Wednesday, August 14, 2013

Minor League Roundup - August 13th




The Good

Anthony Gose – Buffalo (Triple A)
2/5 - 1 SB, 1 K. 


A second consecutive appearance on the the Minor League Roundup’s good list, Gose was 2/5 with a stolen base in Buffalo’s 13-4 loss to former Jays affliliate Syracue. Gose is 3/11 over the last two games yet has 3 stolen bases. Over his last 10 games he’s hitting .300/.300/.525 and 7 Stolen bases without being caught. It’s a strange 10 games for Gose as he hasn’t walked at all despite a good career and an alright season walk rate. After breaking his strikeout streak yesterday Gose struck out once in 5 plate appearance today. Gose has currently stolen 9 bases in a row without being caught.

Andy Burns – New Hampshire (Double A) 
3/7 - 1 2B, 1 HR, 1 E


New Hampshire played a pair of 7 inning games today, with Burns going 3/7 with a double, a homer and an error. The error came playing short stop. Andy Burns has been on fire over the last 10 games. Hitting .300/.349/.600 with 2 HR, 4 2B and a triple. Burns also has stolen 2 bases over that period.

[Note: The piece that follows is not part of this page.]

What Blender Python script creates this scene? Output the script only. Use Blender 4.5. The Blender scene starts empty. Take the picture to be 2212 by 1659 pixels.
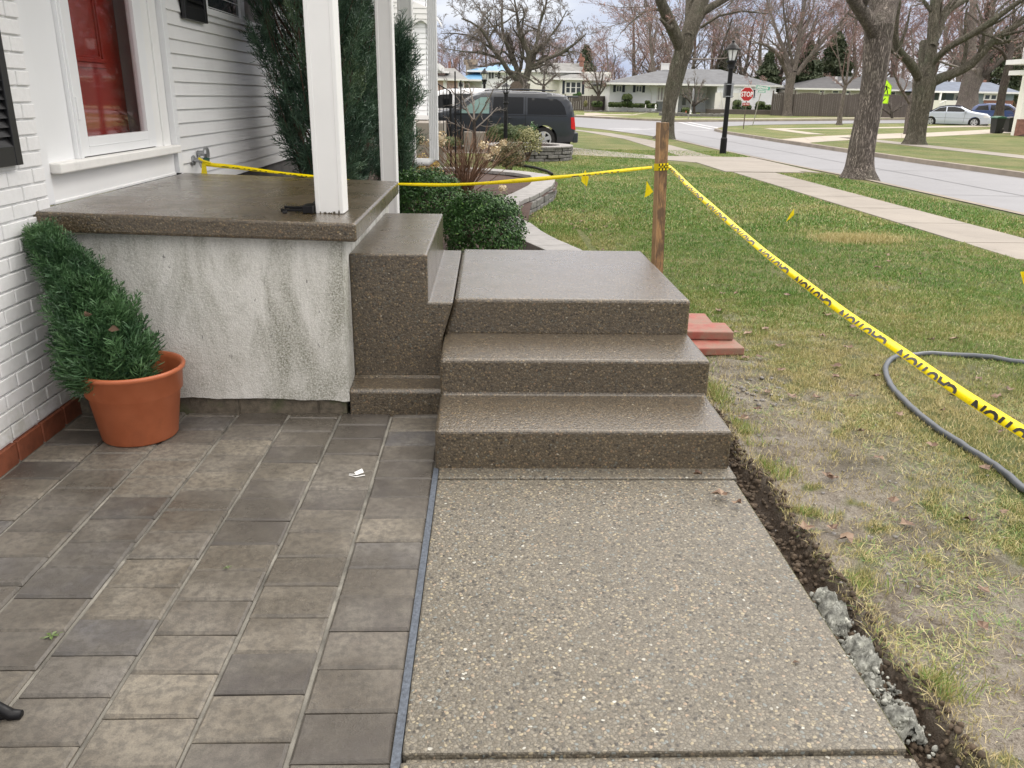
import bpy, bmesh, math, random
import numpy as np
from mathutils import Vector, Matrix
from mathutils.geometry import delaunay_2d_cdt
S = bpy.context.scene
COL = S.collection
PI = math.pi

# ---------------------------------------------------------------- camera
CF, ROLL, PITCH, YAW, CH = 1775.0, 0.016, math.atan(619/1775.0), math.radians(1.9), 1.5
_L = np.array([math.cos(YAW), -math.sin(YAW), 0]); _H = np.array([math.sin(YAW), math.cos(YAW), 0]); _Z = np.array([0, 0, 1.0])
_F = _H*math.cos(PITCH)-_Z*math.sin(PITCH); _U0 = _H*math.sin(PITCH)+_Z*math.cos(PITCH)
_R = _L*math.cos(ROLL)+_U0*math.sin(ROLL); _U = -_L*math.sin(ROLL)+_U0*math.cos(ROLL)
_C = np.array([0, 0, CH])
cd = bpy.data.cameras.new('camera'); cam = bpy.data.objects.new('camera', cd); COL.objects.link(cam)
cam.matrix_world = Matrix(((_R[0], _U[0], -_F[0], 0), (_R[1], _U[1], -_F[1], 0), (_R[2], _U[2], -_F[2], CH), (0, 0, 0, 1)))
cd.sensor_width = 36; cd.lens = 36*CF/2212; cd.clip_start = 0.05; cd.clip_end = 2000
S.camera = cam

# ---------------------------------------------------------------- world, sun, exposure
SUN_EL, SUN_ROT = math.radians(50), math.radians(58)
w = bpy.data.worlds.new("World"); S.world = w; w.use_nodes = True
nt = w.node_tree; N = nt.nodes; LK = nt.links
bg = N['Background']
sky = N.new('ShaderNodeTexSky'); sky.sky_type = 'NISHITA'; sky.sun_disc = False
sky.sun_elevation = SUN_EL; sky.sun_rotation = SUN_ROT; sky.air_density = 1.0; sky.dust_density = 1.5; sky.ozone_density = 1.5
tc = N.new('ShaderNodeTexCoord'); mp = N.new('ShaderNodeMapping'); mp.inputs['Scale'].default_value = (1.0, 1.0, 4.5)
LK.new(tc.outputs['Generated'], mp.inputs['Vector'])
nz = N.new('ShaderNodeTexNoise'); nz.inputs['Scale'].default_value = 3.4; nz.inputs['Detail'].default_value = 6; nz.inputs['Roughness'].default_value = 0.52
LK.new(mp.outputs['Vector'], nz.inputs['Vector'])
cr = N.new('ShaderNodeValToRGB'); cr.color_ramp.elements[0].position = 0.36; cr.color_ramp.elements[1].position = 0.66
cr.color_ramp.elements[0].color = (4.5, 5.4, 7.8, 1); cr.color_ramp.elements[1].color = (9.2, 9.5, 10.2, 1)
LK.new(nz.outputs['Fac'], cr.inputs['Fac'])
mx = N.new('ShaderNodeMix'); mx.data_type = 'RGBA'; mx.inputs['Factor'].default_value = 0.93
LK.new(sky.outputs['Color'], mx.inputs['A']); LK.new(cr.outputs['Color'], mx.inputs['B'])
# overcast sky: brighter and greyer towards the zenith than at the horizon
sx = N.new('ShaderNodeSeparateXYZ'); LK.new(tc.outputs['Generated'], sx.inputs[0])
mr = N.new('ShaderNodeMapRange'); mr.inputs['From Min'].default_value = 0.12; mr.inputs['From Max'].default_value = 0.62; LK.new(sx.outputs[2], mr.inputs['Value'])
zc_ = N.new('ShaderNodeMix'); zc_.data_type = 'RGBA'; zc_.inputs['B'].default_value = (26.0, 24.6, 23.2, 1); LK.new(mr.outputs[0], zc_.inputs['Factor']); LK.new(mx.outputs['Result'], zc_.inputs['A'])
# unseen sky behind the camera dimmed low down, added to darken the step risers
mb_ = N.new('ShaderNodeMapRange'); mb_.inputs['From Min'].default_value = 0.15; mb_.inputs['From Max'].default_value = -0.6; mb_.inputs['To Min'].default_value = 1.0; mb_.inputs['To Max'].default_value = 0.66; LK.new(sx.outputs[1], mb_.inputs['Value'])
mu_ = N.new('ShaderNodeMix'); mu_.data_type = 'RGBA'; mu_.blend_type = 'MULTIPLY'; mu_.inputs['Factor'].default_value = 1.0; LK.new(mx.outputs['Result'], mu_.inputs['A']); LK.new(mb_.outputs[0], mu_.inputs['B']); LK.new(mu_.outputs['Result'], zc_.inputs['A'])
LK.new(zc_.outputs['Result'], bg.inputs['Color']); bg.inputs['Strength'].default_value = 0.085
sd = bpy.data.lights.new('sun', 'SUN'); sd.energy = 1.1; sd.angle = math.radians(25); sd.color = (1, 0.97, 0.92)
so = bpy.data.objects.new('sun', sd); COL.objects.link(so)
_sv = Vector((math.sin(SUN_ROT)*math.cos(SUN_EL), math.cos(SUN_ROT)*math.cos(SUN_EL), math.sin(SUN_EL)))
so.rotation_euler = _sv.to_track_quat('Z', 'Y').to_euler(); so.location = (20, -20, 40)
S.view_settings.view_transform = 'Standard'; S.view_settings.look = 'None'; S.view_settings.gamma = 1.0
S.view_settings.exposure = 0.28

# ---------------------------------------------------------------- measuring helpers: photo pixel (2212 wide) -> world point
def ray(x, y): return _F+_R*((x-1106)/CF)+_U*((829.5-y)/CF)
def G(x, y, z=0.0):
    d = ray(x, y); return _C+d*((z-CH)/d[2])
def AY(x, y, Y):
    d = ray(x, y); return _C+d*(Y/d[1])
def AX(x, y, X):
    d = ray(x, y); return _C+d*(X/d[0])
def AD(x, y, dist): return _C+ray(x, y)*dist
def zA(x, y): return (905.2+.1736*x, 65.8+.1736*y)
def zB(x, y): return (1261.8+.1736*x, 109.7+.1736*y)
def z3(x, y): return (1563.5+.1736*x, 109.7+.1736*y)
def z5(x, y): return (1700.7+.2315*x, .2315*y)
def z4(x, y): return (1206.9+.248*x, .248*y)
def zC(x, y): return (822.9+.248*x, .248*y)
def zR(x, y): return (1947.6+.1323*x, 137.2+.1323*y)
def z6(x, y): return (713.2+.2976*x, 301.7+.2976*y)
def z1(x, y): return (x/3.558, y/3.558)
def gz(x, y):
    t = np.clip((np.asarray(y, float)-50)/38, 0, 1); return 0.42*t*t*(3-2*t)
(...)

Jacob Brentz – GCL Blue Jays (Complex League GCL) 
1 IP - 1 BB, 1 K, 1 balk

After a rather poor start to his pro career, Brentz showed some improvement in his 5th appearance. The young lefthander still is incredibly raw, but the stuff is for real, especially for a lefthander. All you can hope for is improvement at this point, as the balks show, he is still very new to pitching.

The Bad

Sean Nolin – New Hampshire (Double A)
7 IP - 9 H, 4 R, 1 BB, 4 Ks, 2 HRs


Nolin pitched a complete game due to the 7 inning double header. Of the two dingers against one was to Twins über-prospct Miguel Sano. Despite the sub-par start today still has a 2.97 ERA and a 16/68 BB/K ratio over 60.2 IP.

The Odd

Dickie Thon – Vancouver (Low A)
1/1

Thon finally returned from a turned ankle, played DH and singled in his only plate appearance before being pulled from the game for a pinch runner. There are two thoughts behind this as I haven’t seen anything on the reason for being pulled. Either Thon re-aggravated the injury, or the team wanted to get him at bats and didn’t want to worry about him running too much. Thon’s injury had de-railed what amounts to his best season as a pro, while old for the league, Thon’s blood disorder cost him nearly a full year of development time and hadn’t lived up to his 1.5 million signing bonus he got in 2010. Over his past 10 games (pre injury and last night) Thon had been hitting .355/.447/.484.